I missed the leftovers more than I thought I would. I love cold turkey and stuffing. Actually the thing I missed the most was the delish smell in the house of the roasting turkey...even though I'm the one that has to get up early to prepare it.

deb said...

Ah Mary, I can imagine you doing that!

When we lived along the Merrimack River, my mom used to walk along the shore during hunting season, trying to encourage the ducks to come near the inhabited area of the river and away from the duck blinds down river!

I like the idea of the Dogtown meal. I just don't envision being able to convince the other two immediate family members to go along with it.

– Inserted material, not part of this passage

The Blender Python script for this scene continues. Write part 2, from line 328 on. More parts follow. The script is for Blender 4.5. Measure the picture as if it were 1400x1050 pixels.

I'm not a huge fan of meat...somehow the turkey meal has just become part of the total feel of the season. Really I would be just as happy with my fave meal of mashed potatoes and broccoli.

dickiebo said...

You really do live life to the full, Deb. - Even if you do have to pay for it!
Just can't beat the home-prepared Roast meal, can you? I know, I know! "Alright for you. You don't have to cook it!"

deb said...

As the "cooking" adult, I fell that Thanksgiving has evolved into a men's holiday. The women get up early and work hard preparing an enormous meal. They sit down to enjoy it and are constantly interrupted by pass the this or that, or double checking that everyone has everything they need. Once the meal is finished, usually in record time, the women then side all the dirty dishes, pack up leftovers, and then clean the kitchen while the men sit in front of the TV watching football.

Some holiday.

dickiebo said...

And 'our' version?
Women thoroughly enjoy cooking, and having men to appreciate them for that.
They sit down for the meal, basking in the compliments of the family about the meal.
Get waited upon for drinks, etc., on the grounds that 'Mom' prepared the meal. (So must be exhausted!)
After meal, sits back whilst men clear up and wash up.
Is then thoroughly spoilt for the rest of the day, by the menfolk, in appreciation.
Now. Which version do we believe?

deb said...

I'm packing my bags and spending next Thanksgiving at your house! Expect me at the door the fourth Thursday of November.

dickiebo said...

Don't do that, Deb. You would only hear B calling me rather rude names! (She sometimes reads these, but not very often - hence my licence to say these things!)
Back to the cooking, woman!

deb said...

Haha, not to worry, can't afford the airfare!

And B must be a very tolerant lady.

dickiebo said...

Airfare? Good grief. Have you never heard of swimming, woman? Blimey, you really have been spoilt.

deb said...

The North Atlantic is just too chilly for me. The water temp would have to be at least 80°F for me to put my toes in!